As markets adjusted to the higher cost of debt, sales took a bigger hit than prices in 2023. In London, New York, Dubai, Singapore, Hong Kong and Sydney luxury sales declined on average by 37% year- on-year.

Some markets corrected after strong falls due to rapid rate hikes (Auckland, Seoul), while others moved up the rankings in part due to supply shortages (Sydney, Singapore). Some were influenced by policy and tax shifts, easing (Hong Kong), or tightening (Los Angeles), and some markets benefited from significant wealth inflows (Dubai, Miami).
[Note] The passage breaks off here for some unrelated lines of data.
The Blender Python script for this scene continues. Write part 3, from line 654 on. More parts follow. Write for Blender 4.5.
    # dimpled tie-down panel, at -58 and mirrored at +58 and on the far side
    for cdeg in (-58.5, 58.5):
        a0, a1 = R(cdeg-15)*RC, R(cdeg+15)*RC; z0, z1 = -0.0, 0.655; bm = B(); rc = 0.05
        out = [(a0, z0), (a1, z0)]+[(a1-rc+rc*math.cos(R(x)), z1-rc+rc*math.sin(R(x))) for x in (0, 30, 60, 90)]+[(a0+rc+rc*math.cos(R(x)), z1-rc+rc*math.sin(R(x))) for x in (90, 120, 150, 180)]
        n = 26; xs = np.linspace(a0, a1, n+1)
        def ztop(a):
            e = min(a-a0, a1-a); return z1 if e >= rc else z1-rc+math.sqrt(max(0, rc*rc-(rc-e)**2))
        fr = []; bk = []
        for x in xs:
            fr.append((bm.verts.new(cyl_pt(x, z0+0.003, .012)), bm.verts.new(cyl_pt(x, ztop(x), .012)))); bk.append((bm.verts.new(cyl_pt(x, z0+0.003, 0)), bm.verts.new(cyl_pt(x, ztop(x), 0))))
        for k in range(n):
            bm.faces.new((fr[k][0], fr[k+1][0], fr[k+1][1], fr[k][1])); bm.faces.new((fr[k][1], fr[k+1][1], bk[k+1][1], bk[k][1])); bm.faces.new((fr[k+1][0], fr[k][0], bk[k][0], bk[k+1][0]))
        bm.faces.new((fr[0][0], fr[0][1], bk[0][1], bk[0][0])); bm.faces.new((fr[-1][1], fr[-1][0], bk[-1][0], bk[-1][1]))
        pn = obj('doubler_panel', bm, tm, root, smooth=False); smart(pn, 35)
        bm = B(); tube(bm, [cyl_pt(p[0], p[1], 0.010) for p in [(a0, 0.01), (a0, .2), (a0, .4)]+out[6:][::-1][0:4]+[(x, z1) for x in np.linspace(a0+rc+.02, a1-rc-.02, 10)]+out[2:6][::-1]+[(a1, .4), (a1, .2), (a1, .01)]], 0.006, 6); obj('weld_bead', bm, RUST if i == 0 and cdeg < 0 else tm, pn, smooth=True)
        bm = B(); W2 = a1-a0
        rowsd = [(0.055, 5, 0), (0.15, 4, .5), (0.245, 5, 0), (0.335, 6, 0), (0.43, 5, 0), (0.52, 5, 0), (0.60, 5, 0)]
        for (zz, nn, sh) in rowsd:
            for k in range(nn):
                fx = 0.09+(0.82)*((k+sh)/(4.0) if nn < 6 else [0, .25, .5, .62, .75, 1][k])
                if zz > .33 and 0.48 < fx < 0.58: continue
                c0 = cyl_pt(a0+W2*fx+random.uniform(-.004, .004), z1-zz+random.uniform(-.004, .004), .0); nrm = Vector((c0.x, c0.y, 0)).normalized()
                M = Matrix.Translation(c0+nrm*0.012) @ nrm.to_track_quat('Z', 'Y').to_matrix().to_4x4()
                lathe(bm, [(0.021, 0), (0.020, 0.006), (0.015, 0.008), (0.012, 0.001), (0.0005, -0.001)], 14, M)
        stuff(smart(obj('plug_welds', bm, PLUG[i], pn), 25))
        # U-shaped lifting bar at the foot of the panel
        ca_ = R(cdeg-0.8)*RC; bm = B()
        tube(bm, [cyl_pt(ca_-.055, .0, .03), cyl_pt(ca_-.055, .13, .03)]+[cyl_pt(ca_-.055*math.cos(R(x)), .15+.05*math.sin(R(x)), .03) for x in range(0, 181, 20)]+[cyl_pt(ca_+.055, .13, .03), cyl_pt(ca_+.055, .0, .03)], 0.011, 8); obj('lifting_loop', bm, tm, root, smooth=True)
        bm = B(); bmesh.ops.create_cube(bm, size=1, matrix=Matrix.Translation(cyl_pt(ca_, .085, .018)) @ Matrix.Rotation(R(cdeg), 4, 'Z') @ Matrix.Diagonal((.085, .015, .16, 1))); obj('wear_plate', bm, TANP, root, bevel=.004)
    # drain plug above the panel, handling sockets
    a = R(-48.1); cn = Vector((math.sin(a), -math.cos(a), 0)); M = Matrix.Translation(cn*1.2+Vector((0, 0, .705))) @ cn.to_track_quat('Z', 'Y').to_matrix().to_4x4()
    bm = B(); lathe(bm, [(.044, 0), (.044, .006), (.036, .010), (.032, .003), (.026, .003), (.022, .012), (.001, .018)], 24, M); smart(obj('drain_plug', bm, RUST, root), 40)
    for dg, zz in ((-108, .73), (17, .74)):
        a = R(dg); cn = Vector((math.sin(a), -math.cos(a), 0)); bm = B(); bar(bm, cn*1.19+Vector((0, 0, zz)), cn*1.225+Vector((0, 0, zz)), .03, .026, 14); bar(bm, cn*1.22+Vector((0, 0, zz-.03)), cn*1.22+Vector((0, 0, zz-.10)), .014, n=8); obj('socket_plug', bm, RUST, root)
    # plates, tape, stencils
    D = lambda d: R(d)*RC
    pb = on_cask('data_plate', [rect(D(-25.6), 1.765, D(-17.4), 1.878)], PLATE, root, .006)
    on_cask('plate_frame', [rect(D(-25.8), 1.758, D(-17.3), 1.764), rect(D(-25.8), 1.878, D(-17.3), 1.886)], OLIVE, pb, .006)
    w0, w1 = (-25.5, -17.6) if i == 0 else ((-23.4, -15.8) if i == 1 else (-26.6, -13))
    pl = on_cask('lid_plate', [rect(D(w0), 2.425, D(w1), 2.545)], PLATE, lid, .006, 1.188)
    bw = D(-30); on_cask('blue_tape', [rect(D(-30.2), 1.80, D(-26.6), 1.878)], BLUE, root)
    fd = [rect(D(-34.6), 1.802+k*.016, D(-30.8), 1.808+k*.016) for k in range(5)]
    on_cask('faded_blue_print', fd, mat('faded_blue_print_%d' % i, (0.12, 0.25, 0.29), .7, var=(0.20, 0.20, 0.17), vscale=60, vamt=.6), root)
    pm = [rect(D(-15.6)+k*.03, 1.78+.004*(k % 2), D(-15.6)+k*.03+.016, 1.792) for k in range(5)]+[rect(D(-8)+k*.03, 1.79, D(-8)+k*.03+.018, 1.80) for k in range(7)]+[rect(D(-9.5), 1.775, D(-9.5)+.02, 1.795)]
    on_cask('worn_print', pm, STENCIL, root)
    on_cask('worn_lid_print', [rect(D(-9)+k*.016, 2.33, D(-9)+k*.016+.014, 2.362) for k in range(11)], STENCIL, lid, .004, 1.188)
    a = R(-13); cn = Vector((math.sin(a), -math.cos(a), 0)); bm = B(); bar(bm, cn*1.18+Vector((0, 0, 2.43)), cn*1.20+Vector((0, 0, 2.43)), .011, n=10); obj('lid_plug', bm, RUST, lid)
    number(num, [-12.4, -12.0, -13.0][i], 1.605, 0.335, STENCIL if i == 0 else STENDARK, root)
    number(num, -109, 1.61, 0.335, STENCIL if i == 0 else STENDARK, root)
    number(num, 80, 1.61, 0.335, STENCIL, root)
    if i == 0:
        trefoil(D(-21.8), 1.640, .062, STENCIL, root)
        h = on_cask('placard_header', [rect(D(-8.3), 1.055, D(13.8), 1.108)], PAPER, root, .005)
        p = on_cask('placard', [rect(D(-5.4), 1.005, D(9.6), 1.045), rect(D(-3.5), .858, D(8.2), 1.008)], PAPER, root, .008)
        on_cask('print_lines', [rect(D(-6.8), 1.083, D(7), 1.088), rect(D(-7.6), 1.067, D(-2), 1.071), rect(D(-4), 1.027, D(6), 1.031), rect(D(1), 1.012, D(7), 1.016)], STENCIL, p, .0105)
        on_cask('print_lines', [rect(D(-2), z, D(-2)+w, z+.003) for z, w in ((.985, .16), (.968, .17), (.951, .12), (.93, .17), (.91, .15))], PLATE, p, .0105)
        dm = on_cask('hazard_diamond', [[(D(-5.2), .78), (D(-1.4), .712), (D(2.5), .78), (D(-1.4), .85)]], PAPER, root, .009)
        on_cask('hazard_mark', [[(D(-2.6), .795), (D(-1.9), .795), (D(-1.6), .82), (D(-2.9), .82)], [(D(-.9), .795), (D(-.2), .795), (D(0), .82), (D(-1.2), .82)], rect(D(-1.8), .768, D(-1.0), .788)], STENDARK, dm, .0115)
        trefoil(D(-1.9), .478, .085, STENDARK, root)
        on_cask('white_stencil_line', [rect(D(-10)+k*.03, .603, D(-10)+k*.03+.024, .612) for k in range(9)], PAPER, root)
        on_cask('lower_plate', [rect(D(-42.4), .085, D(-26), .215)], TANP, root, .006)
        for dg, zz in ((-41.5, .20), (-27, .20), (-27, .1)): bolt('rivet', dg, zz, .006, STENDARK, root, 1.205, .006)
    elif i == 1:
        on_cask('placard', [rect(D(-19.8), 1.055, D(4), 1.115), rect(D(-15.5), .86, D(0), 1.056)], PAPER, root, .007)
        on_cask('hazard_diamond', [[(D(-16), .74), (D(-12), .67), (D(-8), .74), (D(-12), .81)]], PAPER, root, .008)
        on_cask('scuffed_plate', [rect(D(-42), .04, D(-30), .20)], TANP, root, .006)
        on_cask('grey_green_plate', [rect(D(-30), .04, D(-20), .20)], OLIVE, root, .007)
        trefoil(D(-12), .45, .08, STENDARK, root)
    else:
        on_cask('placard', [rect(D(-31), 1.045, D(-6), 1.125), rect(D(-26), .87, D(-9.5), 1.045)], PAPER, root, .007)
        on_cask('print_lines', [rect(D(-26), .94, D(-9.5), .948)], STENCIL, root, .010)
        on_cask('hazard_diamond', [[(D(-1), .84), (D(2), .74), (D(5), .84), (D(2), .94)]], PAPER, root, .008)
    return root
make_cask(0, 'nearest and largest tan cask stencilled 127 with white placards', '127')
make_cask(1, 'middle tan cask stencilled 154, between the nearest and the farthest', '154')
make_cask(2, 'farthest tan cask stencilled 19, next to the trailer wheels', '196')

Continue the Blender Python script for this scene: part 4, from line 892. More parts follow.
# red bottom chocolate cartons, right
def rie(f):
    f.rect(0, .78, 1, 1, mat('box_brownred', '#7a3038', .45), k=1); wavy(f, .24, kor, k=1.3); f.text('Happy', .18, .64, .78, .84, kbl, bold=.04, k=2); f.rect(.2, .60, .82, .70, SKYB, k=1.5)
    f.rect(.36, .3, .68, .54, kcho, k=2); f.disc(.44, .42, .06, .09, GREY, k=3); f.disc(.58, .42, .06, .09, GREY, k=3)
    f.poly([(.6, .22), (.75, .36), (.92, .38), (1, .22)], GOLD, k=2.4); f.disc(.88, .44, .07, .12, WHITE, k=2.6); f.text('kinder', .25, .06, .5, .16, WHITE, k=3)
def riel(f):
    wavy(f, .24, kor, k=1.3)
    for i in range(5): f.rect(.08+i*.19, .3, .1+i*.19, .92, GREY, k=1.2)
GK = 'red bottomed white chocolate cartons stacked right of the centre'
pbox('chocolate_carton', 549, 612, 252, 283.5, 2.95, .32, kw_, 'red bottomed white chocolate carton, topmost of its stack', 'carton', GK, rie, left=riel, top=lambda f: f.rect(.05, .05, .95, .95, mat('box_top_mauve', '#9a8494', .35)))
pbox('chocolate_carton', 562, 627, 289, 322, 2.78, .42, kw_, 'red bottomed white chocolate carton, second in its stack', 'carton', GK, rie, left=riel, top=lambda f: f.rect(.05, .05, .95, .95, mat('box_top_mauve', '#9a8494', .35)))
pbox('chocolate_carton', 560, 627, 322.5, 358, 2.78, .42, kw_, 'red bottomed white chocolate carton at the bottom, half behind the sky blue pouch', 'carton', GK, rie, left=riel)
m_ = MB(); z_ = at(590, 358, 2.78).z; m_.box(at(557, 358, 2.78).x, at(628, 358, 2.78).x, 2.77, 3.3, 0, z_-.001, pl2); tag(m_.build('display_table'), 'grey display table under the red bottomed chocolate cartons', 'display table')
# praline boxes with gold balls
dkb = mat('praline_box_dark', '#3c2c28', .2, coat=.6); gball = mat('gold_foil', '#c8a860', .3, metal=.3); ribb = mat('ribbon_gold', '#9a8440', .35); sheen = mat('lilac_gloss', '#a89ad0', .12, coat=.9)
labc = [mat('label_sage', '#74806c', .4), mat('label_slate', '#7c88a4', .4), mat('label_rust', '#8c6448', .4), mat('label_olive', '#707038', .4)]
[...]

Liam Bailey, global head of research at Knight Frank said: “As wealth portfolios recovered in 2023, affluent buyers targeted residential property in the world’s luxury markets. While 24% of global UHNWIs were active in the market, inventory was down by almost a third, adding upwards pressure to prices.”

Knight Frank Partner Erin van Tuil said: “Whilst volumes have dropped for Sydney’s prime residential market, values have not, demonstrating once again that Sydney remains a popular location to live and invest for high-net-worth individuals and ultra-high-net-worth individuals.

“Sydney also remains competitive as a global city for international investors, with US$1m buying you 10sq m more in Sydney than London, 9sq m more than in New York and 21sq m more than Hong Kong.

“The fundamentals of the Sydney market, such as lifestyle, transparent government and taxes and the sheer beauty of living in the Harbour City are unlikely to change, and therefore Sydney’s popularity is likely set to remain.

“With only so many waterfront locations available, for an ultra-high-net-worth individual, owning a slice of Sydney Harbour real estate remains a popular investment.”